Vi starete chiedendo il perchè della scelta di pubblicare sul blog un articolo sulle macchine da scrivere! Proprio nel mese d’aprile ha chiuso la più importante fabbrica di macchine da scrivere al mondo a causa della poca vendita delle stesse, la Godrej & Boyce di Mumbai, in India.
Molti giornalisti e scrittori, nel novecento, hanno lavorato alla composizione dei propri testi con la famosa macchina da scrivere. Chissà quanto caos si creava nelle redazioni dei giornali e dei settimanali con il ticchettio continuo di quei piccoli tasti meccanici ?! Pensando a quegli scrittori, che sceglievano un luogo silenzioso per una maggiore concentrazione alla scrittura, possiamo immaginarci un ritmo tra il rumore dei tasti, i pensieri e le parole che lentamente venivano scritte.
Pensare che io sto scrivendo su un computer di ultima generazione e che tantissime persone prima di me hanno usato un aggeggio con il funzionamento così strano e particolare, mi stupisce… Forse era più divertente scrivere su quel “macchinario” ed era sicuramente più faticoso, ma al tempo stesso, quasi, ti faceva compagnia.
Sono diversi gli inventori che hanno avuto l’onore di essere riconosciti come ideatori della macchina da scrivere, spesso di diversa nazionalità. È anche possibile che varie persone abbiano lavorato contemporaneamente ad idee simili senza necessariamente essere a conoscenza l'uno del lavoro dell'altro come accade in tanti campi.
Una macchina per scrivere (probabilmente la prima) fu inventata dall'avvocato novarese Giuseppe Ravizza nel 1846 con scopi umanitari poiché Ravizza volle far sì che anche i ciechi potessero scrivere con l'utilizzo di questa macchina, brevettata come cembalo scrivano nel 1855. Un'altra persona a cui è stata attribuita l'invenzione della macchina da scrivere è Peter Mitterhofer, nativo di Parcines.[1]
L'importanza degli standard di posizionamento dei tasti (per esempio: QWERTY, QZERTY, AZERTY), per dattilografare a memoria, ossia senza doversi sforzare spesso per distinguere i tasti, e in secondo luogo per facilitare l'alternarsi ergonomico di mano destra e mano sinistra, è da allora sempre stata fondamentale, e tale rimane.
Nei primi modelli meccanici ed elettro-meccanici era presente una tastiera i cui tasti di scrittura premuti azionavano il corrispondentemartelletto in grado di trasferire l'inchiostro da un nastro alla superficie della carta.

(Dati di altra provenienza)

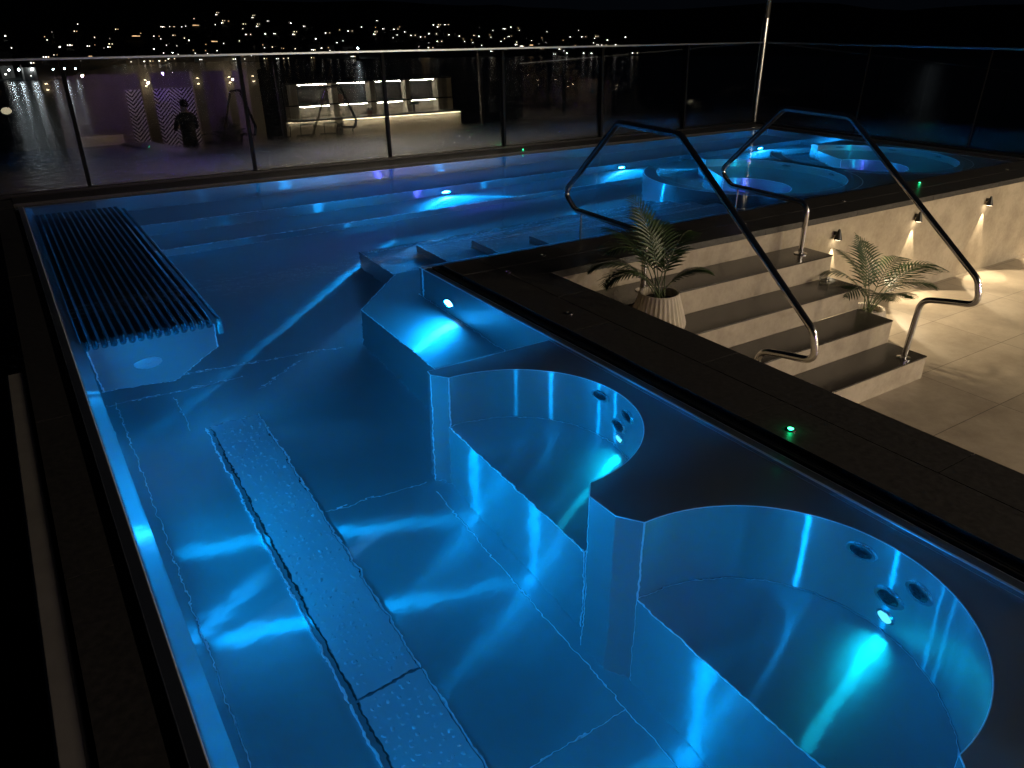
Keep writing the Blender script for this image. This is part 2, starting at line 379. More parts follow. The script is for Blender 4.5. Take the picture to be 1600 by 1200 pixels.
# push buttons on coping
GREEN = emis('indicator_green', (.05, 1, .35), 9)
for i, (x, y, lit) in enumerate([(.15+.06, -2.98, 1), (.85, -.30, 0), (.42, -.50, 0), (.28, -1.37, 0), (4.24, -.35, 0), (5.66, -.24, 1), (7.22, -.33, 0), (3.49, 3.90, 1)]):
    bm = B(); lathe(bm, [(.021, .0205), (.021, .024), (.018, .026), (.013, .026), (.0125, .0235)], 24); o = build('push_button', bm, POLISH, pool, loc=(x, y, 0))
    bm = B(); lathe(bm, [(.0115, .0225), (.0115, .0245), (.009, .0255)], 20); build('button_face', bm, GREEN if lit else BLACK, o)
    if lit:
        ld = bpy.data.lights.new('button_glow', 'POINT'); ld.energy = .05; ld.color = (.0, 1, .3); ld.shadow_soft_size = .008
        lo = bpy.data.objects.new('button_glow', ld); COL.objects.link(lo); lo.parent = o; lo.location = (0, 0, .04)
        o['label'] = 'round button glowing green'
# pool outer cladding
bm = B()
box(bm, .63, 9.2, -.655, -.63, -.93, -.035); box(bm, .630, .645, YN, -.656, -.93, -.0351)
build('cladding', bm, RISER, pool)
# beige ledge at far left, cut short where the light on it fades
bm = B(); box(bm, -2.485, -2.415, YN, -.55, -.9, .012); tag(build('side_ledge', bm, simple('ledge_grey', (.26, .25, .24), .7, 0, 8, .1, .12), bevel=.01), 'narrow pale stone ledge running along the outer left side of the pool', 'ledge')

# ------------------------------------------------------------------ water surface
m, t, p = mat('pool_water'); t.nodes.remove(p); g = N(t, 'ShaderNodeBsdfGlass'); g.inputs['IOR'].default_value = 1.333; g.inputs['Roughness'].default_value = 0
g.inputs[0].default_value = (.93, .98, 1, 1)
n1 = noise(t, 16, 2, .5); n2 = noise(t, 5, 2, .5); ad = N(t, 'ShaderNodeMath', operation='MULTIPLY_ADD'); ad.inputs[1].default_value = 2.0
t.links.new(n2.outputs[0], ad.inputs[0]); t.links.new(n1.outputs[0], ad.inputs[2])
b = N(t, 'ShaderNodeBump'); b.inputs['Strength'].default_value = .35; b.inputs['Distance'].default_value = .0028
t.links.new(ad.outputs[0], b.inputs['Height']); t.links.new(b.outputs[0], g.inputs['Normal']); t.links.new(g.outputs[0], t.nodes['Material Output'].inputs[0])
WATER = m
bm = B(); v = [bm.verts.new((x, y, 0)) for x, y in [(-2.195, YN), (0.057, YN), (.057, -.058), (XE+.056, -.058), (XE+.056, YF+.056), (-2.195, YF+.056)]]; bm.faces.new(v)
for fc in bm.faces: fc.normal_update()
o = build('water', bm, WATER, keep=True); tag(o, 'clear pool water lit blue from below', kind='structure')

# ------------------------------------------------------------------ deck, steps
bm = B(); v = [bm.verts.new(q_) for q_ in ((.6, -.6, -.93), (.6, -20, -.93), (22, -20, -.93), (22, -.6, -.93))]; bm.faces.new(v)
o = build('deck', bm, DECK, keep=False); tag(o, 'beige large-format stone tile terrace', kind='structure')
bm = B(); v = [bm.verts.new(q_) for q_ in ((.6, -5.9, -.935), (-6, -5.9, -.935), (-6, -20, -.935), (.6, -20, -.935))]; bm.faces.new(v)
tag(build('deck', bm, DECK), 'beige stone tile terrace behind the pool end', kind='structure')
st = empty('entry_steps', (.65, -.66, -.93), label='four dark-topped stone steps with pale risers leading up to the pool edge', cat='steps')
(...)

A questo seguiva immediatamente l'avanzamento di uno scatto del carrello sul quale stava il foglio di carta che veniva così posizionato in modo corretto per la stampa del carattere successivo. Era inoltre comune l'utilizzo della carta carbone che consentiva di ottenere più copie conformi all'originale con una sola operazione di battitura.
Gli accessori di uso più frequente erano la "gomma" (a forma di sottile dischetto, per rimuovere con precisione l'errore), e il "bianchetto" (per coprire gli errori, e, dopo una rapida asciugatura, poter battere il carattere opportuno). Successivamente nacquero le macchine elettroniche con elemento unico di scrittura (inizialmente a sfera, detta anche pallina o testina, ed in seguito a margherita), tasti con modalità sbianca-errori e display. Ciò permetteva di variare il carattere, sostituendo la sfera o la margherita, di applicare uniformemente la pressione e l'intensità dell'inchiostro, e di correggere gli eventuali errori di battitura dopo o prima della stampa.
La prima macchina da scrivere elettrica venne prodotta nel 1901.
Con l'introduzione del computer la macchina da scrivere è andata sempre più in disuso. L'ultima fabbrica di macchine per scrivere del mondo, in India, ha chiuso la produzione il 23 aprile 2011.